Chock it up to her background. Her mother, Julie Neuffer, herself a bluegrass singer who released an album called Brand New Pearl in 1997, raised Ward on a steady diet of classic country and folk. “When we were kids, she would sing John Denver and Carol King. We’d all get together, and sit on my bed and sing songs! I mean, without trying to sound totally cliche, that was really what we did. We sang a lot together and played guitar,” Ward explains, and adds to the list Merle Haggard, Johny Cash, and Dolly Parton.

As for her father, who lives in Seattle (she split time between her parents as a child), “He has a totally different take on music, he listened to a lot of jazz, a lot of soul. He also likes folk, but it was kind of interesting: Between my two parents I just listened to everything.”

Her influences and voice, which is powerful and slightly husky in a bluesy way, inevitably get Ward comparisons to the likes of Jesse Sykes and Neko Case, as well as her music lumped in under the alt-country rubric, though Ward doesn’t particularly feel that fits.

“I say folk-rock a lot, but it’s kind of funny. I write folk songs, and I write rock songs and I write country songs, and a lot of my new writing is kind of throwback–even some of my old stuff–is a throwback to Eighties rock,” she explains. As for alt-country, “You could say that because there’s pedal steel there,” she says with a shrug.

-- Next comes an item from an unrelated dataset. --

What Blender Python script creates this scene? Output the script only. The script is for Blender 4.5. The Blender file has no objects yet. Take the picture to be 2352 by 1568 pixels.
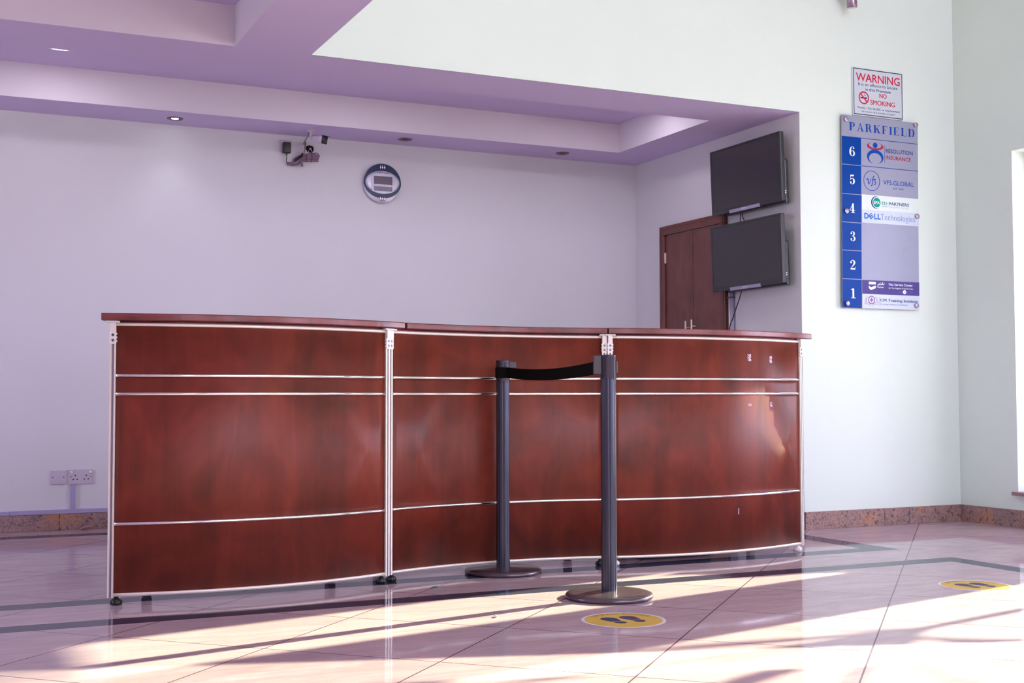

Whatever the genre, critics loved it. Drive Away (2008), a polished recording that shows off Ward’s sultry, bluesy voice as well as her ability to craft powerful lyrics out of concrete images, earned praise in The Stranger , Seattle Sound , and the P-I , as well as air-play on KEXP. And, of course, the fact that Pearl Jam’s Mike McCready laid down a solo on the song “With You Again” helped. Ward still seems taken about by his contribution, and wants it made clear she didn’t go seeking it out. Her guitarist, Gary Westlake, has worked with Pearl Jam for years, and was on tour a couple years ago while they were starting work on Drive Away .

“They were in London on tour, in a hotel room,” she explains. “And I guess Mike said, ‘Hey, can I use your iPod?’ or something like that, to listen to. And he would up getting a hold of some of these really raw demos, which I could have strangled Gary for letting him show anybody those demos!” “I guess he was interested in being involved…it was just his genuine interest, which is amazing because I grew up watching him on MTV,” she said.

Ward has won a strong fan-base with her music, which has supported her rather novel approach to recording albums. Drive Away , her breakthrough, was self-released and recorded with financial support from fans, through pre-orders or donations ($100 or more even got you into the liner notes). She’s following the same process with the new record. It’s an intense relationship, and it goes both ways. Ward readily admits she is where she is because of her fans, and is moved to find out how much her work can mean to them.

“I had a guy at Neumos, I just played up there with Flight to Mars , and this guy came up to meet and he pulled me aside and he said, ‘You know, I’m living out here, my wife is still back in the Midwest, and I came out because I got a job, and I lost my job, and I miss her and I love her and it’s been such a challenge for me to be out in this new city by myself. And I listen to Drive Away all the time, and through the emotion in your voice and through your lyrics, you’re describing my situation.’” She pauses, fiddling with the mostly empty bottle of beer.

“And it’s funny, because I write this song, I record it, I sing it, but I sort of take it for granted. I mean, after it’s done, it’s done. I’m not feeling it like the day I wrote it. But it’s kind of a gift to others, because they can still feel it in their own way.”